What will happen to art?

Posted by Bettina Tizzy

Linden Lab posted "Upcoming Changes for Adult Content" tonight and not surprisingly, the virtual world they govern is exploding in conversation and worries about it.

The issue is actually not new to Second Life® or to art, even.

In September 2007, artist Cheen Pitney had to move the bathing nude statue he had created to a mature sim within Burning Life, Second Life's answer to Burning Man. The statue had been censored.

What will the new rules mean to art on the grid? How many artists will have to move their works from the mainland? Will Cheen's bathing beauties be okay on a PG sim that houses an art museum, for example, or will they be relegated to Mature sims or... horrors... ADULT?

Where will Linden Lab draw the line about clothing and skins? Xiamara Ugajin's skin "Black Bird" was created first and foremost as a work of art. Where on the grid will this be okay?

What will happen to art?


sororNishi said...

Yes, I even wondered earlier when I blogged this is there would therefore be a dress code for PG sims??

Sex is a part of all our lives, partly hidden, partly revealed, it has an energy that is a fundamental part of our psyche.

As I have opined earlier, compared to violence, it is a harmless force. This obsession with hiding all traces of our common origin shows an unbalanced tendency to placate those who think life should be seen as fluffy and clean.

Thingy said...

Art will have to wear a bra.

Godeke said...

Even in the most puritan communities that I have have visited, art *galleries* freely display sexualized or violent art. The more "classic" the piece, the less people seemed concerned... David or Venus get displayed everywhere.

On the other hand, some of the more extreme works have been in "set aside" sections. An example of the latter is the work of a photographer who documented exploited Asian sex trade workers. After viewing that work, I felt the "setting aside" was a reasonable thing that allowed the more sensitive (or those with younger family members) to avoid a gruesome display (there was no sexuality in the work, only horror).

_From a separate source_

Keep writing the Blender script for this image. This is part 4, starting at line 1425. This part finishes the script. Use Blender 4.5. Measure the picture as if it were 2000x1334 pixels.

I think the key is simply to follow the real world model: disclosure of the contents nature allows people to make their own choices as to what to visit and what to avoid. And like the real world, there will always be edge cases that get hammered out via drama and posturing, but in the end usually a reasonable compromise is reached. After all, Michelangelo's David creates a stir from time to time, but it remains a frequently replicated sculpture, even in public spaces.